Jackson feels that recommenlotions are a large part of the school's success. "It's a real shot in the arm when a manager tells an employee to take the class, and it says a lot about the value of the program."

And when managers know that subordinates have taken the training, they feel more compelled to incorporate what they learned into their management style. For example, in a recent cultural-leadership course, a participant said that her manager had taken the training but nothing changed. Then, two weeks later, Jackson received an e-mail from her. She said she was working late one night and her boss stopped in to chat about changing their approach to a project. The most compelling part of the e-mail, says Jackson, was the last sentence. She said that in the six years she'd worked at Unisys, he'd never stopped by her office to chat. "That tells me he was enlightened by the program," Jackson says. And because he knew that others on his team had gone through the training, he realized that it was time to change his behavior and to take action. "When everyone is exposed to an idea, they hold each other accountable."

To further support and encourage attendees after class and to maximize the impact of the training, Jackson helps attendees set up ongoing networking opportunities.
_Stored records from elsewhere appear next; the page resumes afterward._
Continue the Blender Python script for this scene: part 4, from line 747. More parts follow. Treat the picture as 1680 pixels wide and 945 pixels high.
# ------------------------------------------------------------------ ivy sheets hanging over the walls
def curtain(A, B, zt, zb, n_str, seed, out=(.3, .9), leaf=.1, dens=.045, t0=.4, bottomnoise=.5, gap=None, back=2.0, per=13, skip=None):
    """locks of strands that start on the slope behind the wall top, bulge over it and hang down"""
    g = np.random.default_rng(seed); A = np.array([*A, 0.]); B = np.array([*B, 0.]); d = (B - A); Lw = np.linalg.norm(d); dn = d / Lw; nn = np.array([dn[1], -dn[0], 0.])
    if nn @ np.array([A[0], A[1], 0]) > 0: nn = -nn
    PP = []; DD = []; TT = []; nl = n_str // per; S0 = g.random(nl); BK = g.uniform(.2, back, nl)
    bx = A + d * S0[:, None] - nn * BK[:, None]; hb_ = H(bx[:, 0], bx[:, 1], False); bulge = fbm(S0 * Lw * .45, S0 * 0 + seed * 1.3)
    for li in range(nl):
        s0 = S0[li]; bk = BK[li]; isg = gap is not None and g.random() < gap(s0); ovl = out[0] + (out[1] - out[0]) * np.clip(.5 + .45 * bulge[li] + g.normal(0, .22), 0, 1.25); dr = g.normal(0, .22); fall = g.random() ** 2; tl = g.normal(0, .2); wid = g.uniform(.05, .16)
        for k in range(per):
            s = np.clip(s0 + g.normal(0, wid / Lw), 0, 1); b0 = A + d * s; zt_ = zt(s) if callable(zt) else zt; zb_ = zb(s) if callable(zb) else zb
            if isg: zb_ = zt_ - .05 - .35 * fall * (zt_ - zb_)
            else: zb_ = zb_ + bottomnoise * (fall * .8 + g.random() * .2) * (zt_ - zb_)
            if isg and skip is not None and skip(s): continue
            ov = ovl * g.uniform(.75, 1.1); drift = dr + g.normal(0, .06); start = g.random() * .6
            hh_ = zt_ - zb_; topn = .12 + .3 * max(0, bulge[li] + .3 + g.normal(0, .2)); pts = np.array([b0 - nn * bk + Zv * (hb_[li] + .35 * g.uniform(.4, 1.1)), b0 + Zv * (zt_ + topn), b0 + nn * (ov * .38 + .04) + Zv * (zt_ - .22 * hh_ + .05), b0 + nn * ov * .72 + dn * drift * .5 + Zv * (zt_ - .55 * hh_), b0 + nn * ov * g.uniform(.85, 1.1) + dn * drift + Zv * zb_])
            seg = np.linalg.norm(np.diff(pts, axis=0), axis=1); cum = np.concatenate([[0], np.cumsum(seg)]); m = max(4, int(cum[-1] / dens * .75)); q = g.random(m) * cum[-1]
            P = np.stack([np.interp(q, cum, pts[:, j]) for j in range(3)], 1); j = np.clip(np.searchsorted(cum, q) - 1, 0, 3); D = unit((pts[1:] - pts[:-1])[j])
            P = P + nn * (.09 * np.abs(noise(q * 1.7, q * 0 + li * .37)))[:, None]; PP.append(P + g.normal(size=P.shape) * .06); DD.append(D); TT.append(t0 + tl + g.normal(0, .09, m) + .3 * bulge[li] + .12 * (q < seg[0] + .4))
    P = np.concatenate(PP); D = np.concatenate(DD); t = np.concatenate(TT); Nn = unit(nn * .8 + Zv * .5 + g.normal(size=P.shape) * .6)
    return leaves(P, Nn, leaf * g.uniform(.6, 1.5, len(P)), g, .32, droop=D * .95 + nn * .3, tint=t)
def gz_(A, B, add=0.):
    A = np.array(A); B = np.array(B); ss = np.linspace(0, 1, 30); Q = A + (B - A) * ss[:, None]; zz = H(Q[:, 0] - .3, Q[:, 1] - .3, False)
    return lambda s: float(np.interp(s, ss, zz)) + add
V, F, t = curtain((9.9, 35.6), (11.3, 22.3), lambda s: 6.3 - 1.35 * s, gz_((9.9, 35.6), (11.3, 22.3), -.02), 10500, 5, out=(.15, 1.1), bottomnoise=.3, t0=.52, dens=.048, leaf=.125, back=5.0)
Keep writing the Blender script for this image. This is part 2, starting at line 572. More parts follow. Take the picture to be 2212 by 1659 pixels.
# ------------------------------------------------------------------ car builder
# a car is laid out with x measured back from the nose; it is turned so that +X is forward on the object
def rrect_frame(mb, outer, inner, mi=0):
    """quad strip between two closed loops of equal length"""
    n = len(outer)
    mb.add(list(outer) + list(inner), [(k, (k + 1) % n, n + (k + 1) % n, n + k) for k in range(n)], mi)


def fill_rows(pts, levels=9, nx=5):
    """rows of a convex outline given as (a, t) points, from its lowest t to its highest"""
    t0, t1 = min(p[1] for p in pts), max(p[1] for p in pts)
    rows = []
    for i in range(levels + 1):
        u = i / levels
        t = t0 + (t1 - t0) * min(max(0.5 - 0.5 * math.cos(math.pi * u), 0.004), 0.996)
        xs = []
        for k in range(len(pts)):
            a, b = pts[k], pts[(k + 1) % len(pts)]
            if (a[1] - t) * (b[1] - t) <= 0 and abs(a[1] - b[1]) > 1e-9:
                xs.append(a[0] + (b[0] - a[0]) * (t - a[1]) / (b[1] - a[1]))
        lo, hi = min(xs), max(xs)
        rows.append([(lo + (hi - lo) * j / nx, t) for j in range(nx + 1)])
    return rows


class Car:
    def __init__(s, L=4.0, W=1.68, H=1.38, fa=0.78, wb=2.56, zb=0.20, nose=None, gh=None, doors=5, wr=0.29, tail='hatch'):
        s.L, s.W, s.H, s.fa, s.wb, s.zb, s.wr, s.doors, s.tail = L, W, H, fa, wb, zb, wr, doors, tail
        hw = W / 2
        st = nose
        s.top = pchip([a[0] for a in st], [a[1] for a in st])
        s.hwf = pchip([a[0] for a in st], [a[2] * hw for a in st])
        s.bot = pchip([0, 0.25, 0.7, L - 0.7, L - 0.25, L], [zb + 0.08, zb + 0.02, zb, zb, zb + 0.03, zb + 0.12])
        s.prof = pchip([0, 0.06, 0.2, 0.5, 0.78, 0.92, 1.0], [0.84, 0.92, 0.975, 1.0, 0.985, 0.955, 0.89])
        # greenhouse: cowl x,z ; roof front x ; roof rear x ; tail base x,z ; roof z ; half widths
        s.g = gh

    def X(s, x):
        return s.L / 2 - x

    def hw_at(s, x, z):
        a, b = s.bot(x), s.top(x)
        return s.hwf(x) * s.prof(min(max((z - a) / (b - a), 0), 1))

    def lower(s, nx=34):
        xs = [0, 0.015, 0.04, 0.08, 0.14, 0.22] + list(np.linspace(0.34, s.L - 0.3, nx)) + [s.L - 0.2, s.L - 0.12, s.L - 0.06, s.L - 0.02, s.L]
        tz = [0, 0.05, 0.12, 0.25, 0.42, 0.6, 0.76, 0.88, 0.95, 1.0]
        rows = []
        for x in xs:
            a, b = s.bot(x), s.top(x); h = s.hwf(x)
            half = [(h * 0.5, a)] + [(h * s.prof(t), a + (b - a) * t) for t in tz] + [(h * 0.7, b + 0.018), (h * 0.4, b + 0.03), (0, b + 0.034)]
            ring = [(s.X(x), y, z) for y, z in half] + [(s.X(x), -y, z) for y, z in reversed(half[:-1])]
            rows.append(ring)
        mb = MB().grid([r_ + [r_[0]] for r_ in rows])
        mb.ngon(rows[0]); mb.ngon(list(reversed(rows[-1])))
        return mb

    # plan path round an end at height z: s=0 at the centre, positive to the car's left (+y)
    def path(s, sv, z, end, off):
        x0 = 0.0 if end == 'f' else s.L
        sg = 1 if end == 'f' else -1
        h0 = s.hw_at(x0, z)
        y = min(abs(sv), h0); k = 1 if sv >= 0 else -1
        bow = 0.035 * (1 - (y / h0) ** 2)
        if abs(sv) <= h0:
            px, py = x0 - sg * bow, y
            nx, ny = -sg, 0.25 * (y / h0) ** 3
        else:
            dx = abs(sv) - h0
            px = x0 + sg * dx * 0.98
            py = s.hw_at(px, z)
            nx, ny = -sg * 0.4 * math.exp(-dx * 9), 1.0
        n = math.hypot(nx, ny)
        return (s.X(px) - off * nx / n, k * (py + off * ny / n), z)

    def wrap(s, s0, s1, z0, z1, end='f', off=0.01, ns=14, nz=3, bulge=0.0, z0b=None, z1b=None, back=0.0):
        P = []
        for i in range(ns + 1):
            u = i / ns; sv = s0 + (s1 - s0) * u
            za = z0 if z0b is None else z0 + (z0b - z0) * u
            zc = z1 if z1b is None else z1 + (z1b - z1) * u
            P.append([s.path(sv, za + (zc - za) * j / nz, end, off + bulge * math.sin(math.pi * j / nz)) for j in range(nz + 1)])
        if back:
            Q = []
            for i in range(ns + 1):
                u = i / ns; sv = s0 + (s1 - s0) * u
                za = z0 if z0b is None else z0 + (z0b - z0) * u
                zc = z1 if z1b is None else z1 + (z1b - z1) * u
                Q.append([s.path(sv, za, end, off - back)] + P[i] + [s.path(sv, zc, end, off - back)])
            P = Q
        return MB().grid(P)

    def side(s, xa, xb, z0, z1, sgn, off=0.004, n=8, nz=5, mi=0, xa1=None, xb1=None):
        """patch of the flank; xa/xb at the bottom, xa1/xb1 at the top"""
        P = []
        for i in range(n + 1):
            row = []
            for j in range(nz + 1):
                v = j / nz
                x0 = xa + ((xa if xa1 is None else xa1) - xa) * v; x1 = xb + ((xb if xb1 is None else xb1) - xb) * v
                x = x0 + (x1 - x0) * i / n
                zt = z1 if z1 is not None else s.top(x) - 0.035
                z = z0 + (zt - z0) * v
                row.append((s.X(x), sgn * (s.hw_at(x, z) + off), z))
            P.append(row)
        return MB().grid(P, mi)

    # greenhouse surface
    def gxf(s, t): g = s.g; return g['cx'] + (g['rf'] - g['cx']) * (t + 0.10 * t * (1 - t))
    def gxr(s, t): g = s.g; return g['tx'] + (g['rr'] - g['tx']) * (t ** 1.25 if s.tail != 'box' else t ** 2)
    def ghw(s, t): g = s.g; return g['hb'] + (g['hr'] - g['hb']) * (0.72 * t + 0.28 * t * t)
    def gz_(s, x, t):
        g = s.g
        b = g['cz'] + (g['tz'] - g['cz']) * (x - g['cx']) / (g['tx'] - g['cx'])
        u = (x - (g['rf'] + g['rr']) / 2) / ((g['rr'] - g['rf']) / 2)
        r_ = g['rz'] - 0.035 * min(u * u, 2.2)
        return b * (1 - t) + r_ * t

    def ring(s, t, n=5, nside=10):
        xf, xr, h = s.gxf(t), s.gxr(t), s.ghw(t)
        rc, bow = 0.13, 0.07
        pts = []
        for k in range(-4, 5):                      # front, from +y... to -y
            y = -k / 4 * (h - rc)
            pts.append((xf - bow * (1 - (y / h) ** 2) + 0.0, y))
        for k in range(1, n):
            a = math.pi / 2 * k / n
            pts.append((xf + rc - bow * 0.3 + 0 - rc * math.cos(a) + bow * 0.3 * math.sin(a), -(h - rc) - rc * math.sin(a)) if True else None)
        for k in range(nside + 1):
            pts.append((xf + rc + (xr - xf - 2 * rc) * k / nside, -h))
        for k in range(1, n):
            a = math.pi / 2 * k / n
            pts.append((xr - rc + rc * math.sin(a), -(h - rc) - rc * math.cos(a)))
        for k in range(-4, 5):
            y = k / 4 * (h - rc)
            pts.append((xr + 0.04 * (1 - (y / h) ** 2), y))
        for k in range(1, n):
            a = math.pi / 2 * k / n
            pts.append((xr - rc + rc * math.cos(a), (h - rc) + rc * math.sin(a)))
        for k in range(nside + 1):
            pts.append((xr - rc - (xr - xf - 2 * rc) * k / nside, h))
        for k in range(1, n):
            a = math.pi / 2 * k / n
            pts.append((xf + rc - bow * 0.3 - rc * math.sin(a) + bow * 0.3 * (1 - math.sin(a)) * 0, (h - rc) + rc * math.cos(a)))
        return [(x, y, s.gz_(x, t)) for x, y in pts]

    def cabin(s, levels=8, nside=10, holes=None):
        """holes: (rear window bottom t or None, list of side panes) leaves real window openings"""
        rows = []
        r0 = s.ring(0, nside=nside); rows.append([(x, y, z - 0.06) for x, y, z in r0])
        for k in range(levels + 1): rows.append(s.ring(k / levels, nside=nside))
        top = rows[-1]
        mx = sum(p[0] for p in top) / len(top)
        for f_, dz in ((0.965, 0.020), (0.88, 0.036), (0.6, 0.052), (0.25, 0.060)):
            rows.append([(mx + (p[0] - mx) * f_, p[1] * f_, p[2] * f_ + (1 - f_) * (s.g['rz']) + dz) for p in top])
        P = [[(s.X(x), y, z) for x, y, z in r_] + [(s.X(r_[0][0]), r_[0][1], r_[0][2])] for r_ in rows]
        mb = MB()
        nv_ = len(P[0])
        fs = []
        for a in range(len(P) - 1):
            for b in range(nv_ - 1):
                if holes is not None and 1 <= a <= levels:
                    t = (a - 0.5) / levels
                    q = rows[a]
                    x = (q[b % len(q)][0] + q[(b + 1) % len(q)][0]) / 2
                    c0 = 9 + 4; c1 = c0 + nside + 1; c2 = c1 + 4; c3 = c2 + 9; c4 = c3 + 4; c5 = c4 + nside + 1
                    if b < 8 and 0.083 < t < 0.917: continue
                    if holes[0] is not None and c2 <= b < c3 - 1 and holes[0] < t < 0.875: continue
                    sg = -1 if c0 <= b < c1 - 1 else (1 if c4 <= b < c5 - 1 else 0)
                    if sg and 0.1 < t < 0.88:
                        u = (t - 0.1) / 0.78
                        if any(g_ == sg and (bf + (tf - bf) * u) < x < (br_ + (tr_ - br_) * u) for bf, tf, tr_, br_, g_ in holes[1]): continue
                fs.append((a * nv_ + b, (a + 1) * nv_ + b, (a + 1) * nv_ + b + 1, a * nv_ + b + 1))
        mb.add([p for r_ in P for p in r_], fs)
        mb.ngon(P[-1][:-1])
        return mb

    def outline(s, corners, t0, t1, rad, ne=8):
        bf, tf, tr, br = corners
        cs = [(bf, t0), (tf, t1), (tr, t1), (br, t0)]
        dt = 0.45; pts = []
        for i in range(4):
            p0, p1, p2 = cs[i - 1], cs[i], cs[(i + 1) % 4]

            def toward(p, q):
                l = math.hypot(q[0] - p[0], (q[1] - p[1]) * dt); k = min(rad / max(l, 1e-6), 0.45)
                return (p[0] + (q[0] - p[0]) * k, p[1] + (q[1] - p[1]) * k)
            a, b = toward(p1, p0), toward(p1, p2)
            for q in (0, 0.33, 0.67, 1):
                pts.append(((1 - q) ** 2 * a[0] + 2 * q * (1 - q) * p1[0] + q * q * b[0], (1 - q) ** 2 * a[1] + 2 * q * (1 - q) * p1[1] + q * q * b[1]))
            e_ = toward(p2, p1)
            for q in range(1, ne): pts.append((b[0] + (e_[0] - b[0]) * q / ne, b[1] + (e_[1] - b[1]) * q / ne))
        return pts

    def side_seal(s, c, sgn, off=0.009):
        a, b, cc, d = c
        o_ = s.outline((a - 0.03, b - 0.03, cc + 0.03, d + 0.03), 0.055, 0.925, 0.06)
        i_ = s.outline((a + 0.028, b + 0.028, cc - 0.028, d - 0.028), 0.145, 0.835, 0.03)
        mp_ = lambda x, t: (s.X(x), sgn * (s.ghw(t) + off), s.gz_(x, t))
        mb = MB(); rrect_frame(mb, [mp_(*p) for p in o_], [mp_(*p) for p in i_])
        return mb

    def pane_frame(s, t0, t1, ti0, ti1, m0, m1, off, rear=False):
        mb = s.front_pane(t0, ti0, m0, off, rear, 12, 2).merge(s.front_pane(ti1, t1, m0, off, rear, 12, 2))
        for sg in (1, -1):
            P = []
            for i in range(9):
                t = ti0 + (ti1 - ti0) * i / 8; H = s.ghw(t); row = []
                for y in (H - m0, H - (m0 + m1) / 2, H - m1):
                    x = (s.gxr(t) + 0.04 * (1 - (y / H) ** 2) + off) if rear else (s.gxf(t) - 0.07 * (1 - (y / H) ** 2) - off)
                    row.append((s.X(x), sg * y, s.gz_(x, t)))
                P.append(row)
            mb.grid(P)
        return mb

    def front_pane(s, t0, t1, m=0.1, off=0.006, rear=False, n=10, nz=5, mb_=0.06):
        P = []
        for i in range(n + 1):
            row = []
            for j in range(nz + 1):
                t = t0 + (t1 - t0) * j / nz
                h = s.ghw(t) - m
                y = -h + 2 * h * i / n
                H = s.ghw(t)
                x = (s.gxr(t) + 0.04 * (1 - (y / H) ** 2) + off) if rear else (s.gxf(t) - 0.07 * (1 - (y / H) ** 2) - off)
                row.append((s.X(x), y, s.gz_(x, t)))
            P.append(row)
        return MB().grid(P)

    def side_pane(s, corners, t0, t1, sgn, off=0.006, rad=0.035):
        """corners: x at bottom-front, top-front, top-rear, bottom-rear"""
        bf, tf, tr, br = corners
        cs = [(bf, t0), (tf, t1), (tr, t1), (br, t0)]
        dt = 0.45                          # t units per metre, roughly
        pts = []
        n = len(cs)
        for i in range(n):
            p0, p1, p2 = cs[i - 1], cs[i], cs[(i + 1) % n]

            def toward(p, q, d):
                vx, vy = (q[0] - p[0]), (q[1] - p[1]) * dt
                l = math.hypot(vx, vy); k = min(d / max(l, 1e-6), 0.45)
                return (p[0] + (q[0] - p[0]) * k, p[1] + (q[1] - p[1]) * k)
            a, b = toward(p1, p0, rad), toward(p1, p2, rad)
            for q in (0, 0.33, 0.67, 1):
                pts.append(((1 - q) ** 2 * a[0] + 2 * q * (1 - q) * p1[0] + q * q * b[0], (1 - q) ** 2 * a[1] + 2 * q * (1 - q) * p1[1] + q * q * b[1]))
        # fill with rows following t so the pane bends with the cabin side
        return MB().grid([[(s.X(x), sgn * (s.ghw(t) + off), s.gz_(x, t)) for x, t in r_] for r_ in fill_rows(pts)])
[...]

It's not a required part of the course, but people are so excited about the leadership experience that they want to continue to discuss it, he says. The school hosts a moderated online message board and promotes weekly lunch discussion groups in various offices, many of which regularly have 30 or more attendees. "The response has been enormous," Jackson says. He receives dozens of e-mails weekly from former students, some of whom took the pilot course in 1999. "The training is so compelling, some people keep coming back," he says. "It has had a powerful impact on the Unisys culture."